Exercise description.
Print the data exactly, leaving nothing out.

Data provided.
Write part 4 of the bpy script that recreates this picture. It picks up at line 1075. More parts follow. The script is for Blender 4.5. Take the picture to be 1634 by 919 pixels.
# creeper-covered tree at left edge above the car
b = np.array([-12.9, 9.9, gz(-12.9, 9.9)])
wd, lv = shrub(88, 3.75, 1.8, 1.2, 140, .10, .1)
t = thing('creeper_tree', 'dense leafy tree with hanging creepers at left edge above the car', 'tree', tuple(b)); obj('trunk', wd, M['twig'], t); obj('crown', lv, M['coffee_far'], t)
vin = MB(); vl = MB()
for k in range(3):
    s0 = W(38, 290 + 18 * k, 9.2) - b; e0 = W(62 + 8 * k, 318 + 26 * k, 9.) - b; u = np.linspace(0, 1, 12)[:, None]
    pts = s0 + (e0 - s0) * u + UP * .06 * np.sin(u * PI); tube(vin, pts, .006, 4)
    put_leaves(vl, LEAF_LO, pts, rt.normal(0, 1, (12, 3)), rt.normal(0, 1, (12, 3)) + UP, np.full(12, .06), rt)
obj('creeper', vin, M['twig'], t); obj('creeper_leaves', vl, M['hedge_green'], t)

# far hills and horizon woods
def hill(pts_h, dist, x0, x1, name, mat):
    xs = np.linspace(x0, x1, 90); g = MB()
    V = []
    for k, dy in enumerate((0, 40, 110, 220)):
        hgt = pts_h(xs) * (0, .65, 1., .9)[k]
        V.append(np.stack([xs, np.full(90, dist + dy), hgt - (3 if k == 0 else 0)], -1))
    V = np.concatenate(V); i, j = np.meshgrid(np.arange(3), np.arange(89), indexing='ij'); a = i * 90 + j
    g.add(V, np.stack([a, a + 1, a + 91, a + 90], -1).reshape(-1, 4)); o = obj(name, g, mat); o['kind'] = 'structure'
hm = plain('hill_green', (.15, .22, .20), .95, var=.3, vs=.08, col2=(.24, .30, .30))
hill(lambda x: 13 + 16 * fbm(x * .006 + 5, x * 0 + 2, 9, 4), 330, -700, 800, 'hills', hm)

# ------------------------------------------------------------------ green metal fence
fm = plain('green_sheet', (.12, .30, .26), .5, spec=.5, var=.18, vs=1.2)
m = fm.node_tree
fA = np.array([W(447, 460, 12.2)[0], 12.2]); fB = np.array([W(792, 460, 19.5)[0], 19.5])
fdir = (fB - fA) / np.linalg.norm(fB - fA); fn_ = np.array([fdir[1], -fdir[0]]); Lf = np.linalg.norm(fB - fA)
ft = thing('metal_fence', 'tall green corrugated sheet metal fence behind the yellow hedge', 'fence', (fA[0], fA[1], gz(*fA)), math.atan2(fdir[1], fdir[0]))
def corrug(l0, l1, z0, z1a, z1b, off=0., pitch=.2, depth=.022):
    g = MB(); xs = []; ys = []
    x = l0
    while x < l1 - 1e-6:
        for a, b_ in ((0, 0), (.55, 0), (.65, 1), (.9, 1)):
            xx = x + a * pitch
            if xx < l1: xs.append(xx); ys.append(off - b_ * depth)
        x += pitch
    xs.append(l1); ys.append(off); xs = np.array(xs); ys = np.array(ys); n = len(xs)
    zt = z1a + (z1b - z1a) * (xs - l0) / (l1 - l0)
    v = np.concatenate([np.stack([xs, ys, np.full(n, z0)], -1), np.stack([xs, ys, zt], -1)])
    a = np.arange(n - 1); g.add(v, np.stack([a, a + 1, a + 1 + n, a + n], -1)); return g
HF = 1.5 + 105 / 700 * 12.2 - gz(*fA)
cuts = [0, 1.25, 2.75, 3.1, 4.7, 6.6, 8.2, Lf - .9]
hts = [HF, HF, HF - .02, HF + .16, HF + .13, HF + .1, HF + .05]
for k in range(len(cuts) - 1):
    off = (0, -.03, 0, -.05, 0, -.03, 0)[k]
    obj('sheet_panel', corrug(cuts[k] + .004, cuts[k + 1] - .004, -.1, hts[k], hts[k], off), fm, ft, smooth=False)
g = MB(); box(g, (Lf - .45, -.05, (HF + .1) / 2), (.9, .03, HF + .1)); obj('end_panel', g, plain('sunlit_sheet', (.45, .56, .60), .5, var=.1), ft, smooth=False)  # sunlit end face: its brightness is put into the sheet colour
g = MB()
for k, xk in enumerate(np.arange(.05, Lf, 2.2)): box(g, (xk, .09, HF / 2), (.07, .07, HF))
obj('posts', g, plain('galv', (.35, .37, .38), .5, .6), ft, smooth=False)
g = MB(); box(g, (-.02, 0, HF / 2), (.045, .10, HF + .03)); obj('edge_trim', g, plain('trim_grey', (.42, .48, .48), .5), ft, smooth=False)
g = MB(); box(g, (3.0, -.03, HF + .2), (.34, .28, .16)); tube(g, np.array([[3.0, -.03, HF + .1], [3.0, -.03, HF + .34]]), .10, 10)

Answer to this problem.
Write part 4 of the bpy script that recreates this picture. It picks up at line 1075. More parts follow. The script is for Blender 4.5. Take the picture to be 1634 by 919 pixels.
# creeper-covered tree at left edge above the car
b = np.array([-12.9, 9.9, gz(-12.9, 9.9)])
wd, lv = shrub(88, 3.75, 1.8, 1.2, 140, .10, .1)
t = thing('creeper_tree', 'dense leafy tree with hanging creepers at left edge above the car', 'tree', tuple(b)); obj('trunk', wd, M['twig'], t); obj('crown', lv, M['coffee_far'], t)
vin = MB(); vl = MB()
for k in range(3):
    s0 = W(38, 290 + 18 * k, 9.2) - b; e0 = W(62 + 8 * k, 318 + 26 * k, 9.) - b; u = np.linspace(0, 1, 12)[:, None]
    pts = s0 + (e0 - s0) * u + UP * .06 * np.sin(u * PI); tube(vin, pts, .006, 4)
    put_leaves(vl, LEAF_LO, pts, rt.normal(0, 1, (12, 3)), rt.normal(0, 1, (12, 3)) + UP, np.full(12, .06), rt)
obj('creeper', vin, M['twig'], t); obj('creeper_leaves', vl, M['hedge_green'], t)

# far hills and horizon woods
def hill(pts_h, dist, x0, x1, name, mat):
    xs = np.linspace(x0, x1, 90); g = MB()
    V = []
    for k, dy in enumerate((0, 40, 110, 220)):
        hgt = pts_h(xs) * (0, .65, 1., .9)[k]
        V.append(np.stack([xs, np.full(90, dist + dy), hgt - (3 if k == 0 else 0)], -1))
    V = np.concatenate(V); i, j = np.meshgrid(np.arange(3), np.arange(89), indexing='ij'); a = i * 90 + j
    g.add(V, np.stack([a, a + 1, a + 91, a + 90], -1).reshape(-1, 4)); o = obj(name, g, mat); o['kind'] = 'structure'
hm = plain('hill_green', (.15, .22, .20), .95, var=.3, vs=.08, col2=(.24, .30, .30))
hill(lambda x: 13 + 16 * fbm(x * .006 + 5, x * 0 + 2, 9, 4), 330, -700, 800, 'hills', hm)

# ------------------------------------------------------------------ green metal fence
fm = plain('green_sheet', (.12, .30, .26), .5, spec=.5, var=.18, vs=1.2)
m = fm.node_tree
fA = np.array([W(447, 460, 12.2)[0], 12.2]); fB = np.array([W(792, 460, 19.5)[0], 19.5])
fdir = (fB - fA) / np.linalg.norm(fB - fA); fn_ = np.array([fdir[1], -fdir[0]]); Lf = np.linalg.norm(fB - fA)
ft = thing('metal_fence', 'tall green corrugated sheet metal fence behind the yellow hedge', 'fence', (fA[0], fA[1], gz(*fA)), math.atan2(fdir[1], fdir[0]))
def corrug(l0, l1, z0, z1a, z1b, off=0., pitch=.2, depth=.022):
    g = MB(); xs = []; ys = []
    x = l0
    while x < l1 - 1e-6:
        for a, b_ in ((0, 0), (.55, 0), (.65, 1), (.9, 1)):
            xx = x + a * pitch
            if xx < l1: xs.append(xx); ys.append(off - b_ * depth)
        x += pitch
    xs.append(l1); ys.append(off); xs = np.array(xs); ys = np.array(ys); n = len(xs)
    zt = z1a + (z1b - z1a) * (xs - l0) / (l1 - l0)
    v = np.concatenate([np.stack([xs, ys, np.full(n, z0)], -1), np.stack([xs, ys, zt], -1)])
    a = np.arange(n - 1); g.add(v, np.stack([a, a + 1, a + 1 + n, a + n], -1)); return g
HF = 1.5 + 105 / 700 * 12.2 - gz(*fA)
cuts = [0, 1.25, 2.75, 3.1, 4.7, 6.6, 8.2, Lf - .9]
hts = [HF, HF, HF - .02, HF + .16, HF + .13, HF + .1, HF + .05]
for k in range(len(cuts) - 1):
    off = (0, -.03, 0, -.05, 0, -.03, 0)[k]
    obj('sheet_panel', corrug(cuts[k] + .004, cuts[k + 1] - .004, -.1, hts[k], hts[k], off), fm, ft, smooth=False)
g = MB(); box(g, (Lf - .45, -.05, (HF + .1) / 2), (.9, .03, HF + .1)); obj('end_panel', g, plain('sunlit_sheet', (.45, .56, .60), .5, var=.1), ft, smooth=False)  # sunlit end face: its brightness is put into the sheet colour
g = MB()
for k, xk in enumerate(np.arange(.05, Lf, 2.2)): box(g, (xk, .09, HF / 2), (.07, .07, HF))
obj('posts', g, plain('galv', (.35, .37, .38), .5, .6), ft, smooth=False)
g = MB(); box(g, (-.02, 0, HF / 2), (.045, .10, HF + .03)); obj('edge_trim', g, plain('trim_grey', (.42, .48, .48), .5), ft, smooth=False)
g = MB(); box(g, (3.0, -.03, HF + .2), (.34, .28, .16)); tube(g, np.array([[3.0, -.03, HF + .1], [3.0, -.03, HF + .34]]), .10, 10)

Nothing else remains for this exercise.